Pilon acredita que o Brasil deve adotar políticas de incentivo à redução de carbono, para viabilizar os projetos de CCS, a exemplo de um mercado regulado.
“Hoje a gente utiliza um preço sombra que na nossa visão é muito aquém do que o mercado pode fornecer. É um mercado de créditos e provavelmente isso, saindo, vai viabilizar projetos nossos, vai fazer a gente agir de forma mais rápida”, afirma.
“Algumas medidas protetivas do mercado europeu, como o CBAM [mecanismo de ajuste de fronteira de carbono], já nos indicam que a gente pode acelerar o uso de biocombustíveis em alguns produtos e ser diferenciado nesse produto. Isso já está fazendo a empresa pensar diferente”, completa.
Isabela Morbach, cofundadora e diretora da CCS Brasil, destaca que o IRA foi responsável por destravar 55 projetos nos Estados Unidos, ao dar um incentivo fiscal de aproximadamente US$ 70 por tonelada de CO2.

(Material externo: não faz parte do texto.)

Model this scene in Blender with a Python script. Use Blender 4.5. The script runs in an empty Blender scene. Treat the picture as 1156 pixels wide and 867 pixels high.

“Precisamos criar uma demanda financeira para o CCS, e para encontrar essa demanda financeira, precisamos reconhecer o papel do CCS na descarbonização. Seja como redução, o reconhecimento efetivo de que ele reduz emissões em diversos ciclos de atividade. Seja como papel de removedor, emissão líquida negativa”, afirma.
Para Isabela, o mundo está debruçado nas discussões para incluir o CCS nas regulações de comércio de emissões e nas NDCs, e o Brasil deveria seguir esse caminho.
A advogada defende a inclusão da atividade de captura e armazenamento do gás de efeito estufa no projeto de lei que cria o mercado regulado de carbono, como uma solução de descarbonização, indo além das baseadas na natureza.
“O mercado de carbono, quando a gente lê o texto, seja a versão anterior, seja a nova versão, as tecnologias de descarbonização não estão contempladas na lógica do mercado de carbono regulado do Brasil. E a gente precisa convencer que o Brasil não é só solução baseada na natureza”, defende.